While quest users can already play steam games using Oculus Link/AirLink or VirtualDesktop (which is a paid app), not having to use metas desktop app sounds like a win to me.
I am also hoping this will finally be an easy way to stream VR games using a Linux system?
I have a Quest 3 and tried the Steam link app out last night. It works excellently. It is amazing to not have to run Meta's horrible and janky desktop app that uses up 2gb of video RAM just at idle.
Do you need a Facebook account to use the Quest 3 exclusively through Steam Link? If not, I might actually get one and see if I can put the headset in a DMZ or something so it can only talk to my local Steam games.
I don't trust Meta at all, but maybe this could work.
Okay, so I factory reset the thing, and to use the headset at all, the setup requires that you have to log in with at least a Meta account (only an email address needed, no Facebook), and you have to pair it with an app on your phone that controls things like developer mode. There's no way around it, the first thing you are greeted with in the headset is a pairing code for the app, and you need the app to make the headset work afaict. I didn't investigate if there's a desktop app or web app.
Side note, apparently developer mode now requires a phone number or credit card attached to the account. Maybe a vanilla visa could work, not sure. I've already bought stuff through the quest store, so enabling developer mode was just a click for me. I used developer mode to install sidequest just now to see what it's about, but neither it nor developer mode are needed for Steam link.
Mayyybe you could make a Meta account with an email address made just for the headset, maybe run the Android app in an emulator, but that would be a bit of a hassle imo. I suppose you could isolate the headset into a subnet, or it's own SSID if you've got the gear for that, and keep it quarantined most of the time and just let it reach out here and there for updates, but who knows if it blurts out any collected telemetry while it gets the update. You may not have to let it out for updates at all however; when I booted into factory reset there was a "sideload updates" option, so maybe you could update it manually offline.
Honestly, as good as this headset is for the price, if I were concerned with absolute privacy, I would just cough up the dough for a competitors OLED unit. I could spend all of the hours I was frigging around with the headset doing OT at work instead, and just use that money to get something better without the pain and hassle. I get that's not an option for everyone though.
Perhaps as an affordable compromise, if you don't mind temporarily leaking a little data to Meta one time, you could do the normal setup but with an email just for the unit, install the app for 5 minutes on an old phone or tablet without a SIM for the setup, get Steam link on the headset, uninstall the app on the phone, and drop the headset into whatever Wi-Fi isolation you can conjure up.

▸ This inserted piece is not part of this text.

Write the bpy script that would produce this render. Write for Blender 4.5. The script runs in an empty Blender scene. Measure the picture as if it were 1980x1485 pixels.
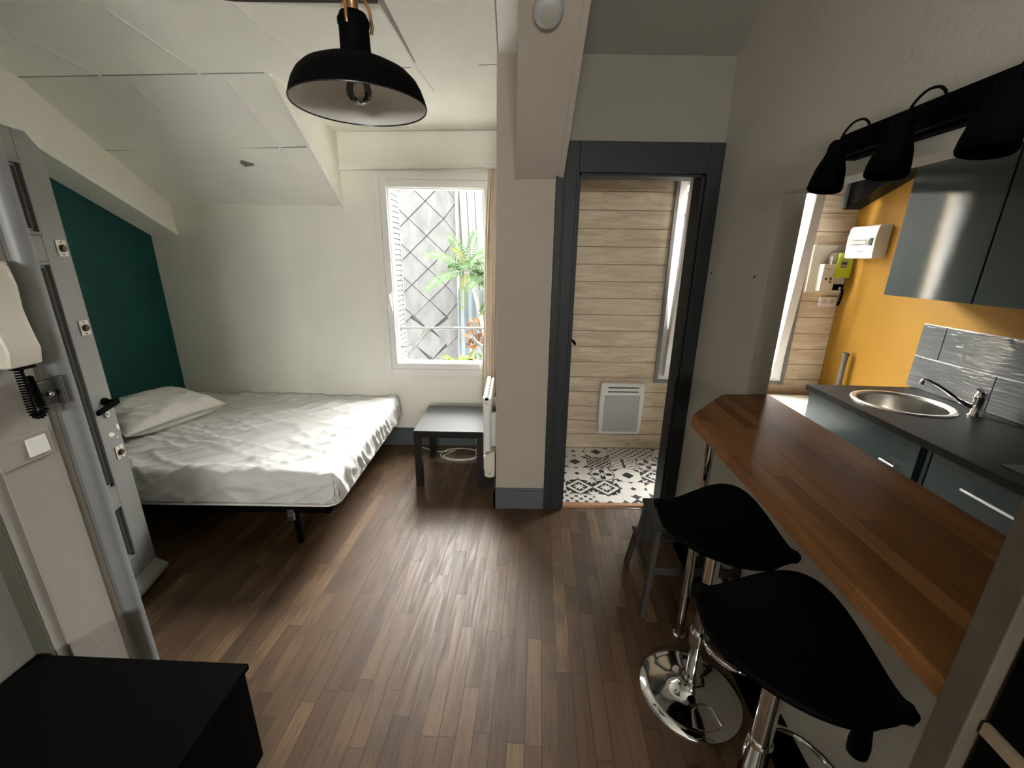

Maybe an isolated SSID or even easier, an affordable 5g router dedicated just to VR.
I don't trust Meta either, but I gotta admit, it actually feels kinda neat to experience their $30 billion dollar metaverse disaster first hand while it's still around to look at. For the record, the only protection I did was make a Meta account. I don't use Facebook.
I wonder how this compares, performance wise to virtual desktop. Would be amazing if the performance was similar between the two. Anything to not have to use the oculus desktop app that feels abandoned at this point too.
I wonder why not for the original Quest, other than Murphy's Law because that's what I have. Would love to get the APK and side-load it to test, but haven't found it.
as far as I know, OG Quest support has been fully deprecated with an update very early this year.
I believe it is no longer possible for developers to release new software builds compatible with the OG quest's API level, so even if Valve wanted to support it, they couldn't
While technically this is a maybe, in practice you really don't want both the source and the receiver to be on wifi because you have to wait for the deck to send a wifi packet to the router before listening for the same packet from the router to the quest (yes this is a bit backwards but it is how we do wifi), everytime.
A deck on an Ethernet adapter os probably gonna work better, but you still have the problem that currently VR on Linux is extremely hit-or-miss. I have a windows install on a separate disk specifically for VR purposes on my main computer.
Also it's possible to use a usb-c to usb-c cable and setup network over USB, which would be faster that having the oculus on wifi, and still be fully portable since you can strap the deck to your body somewhere.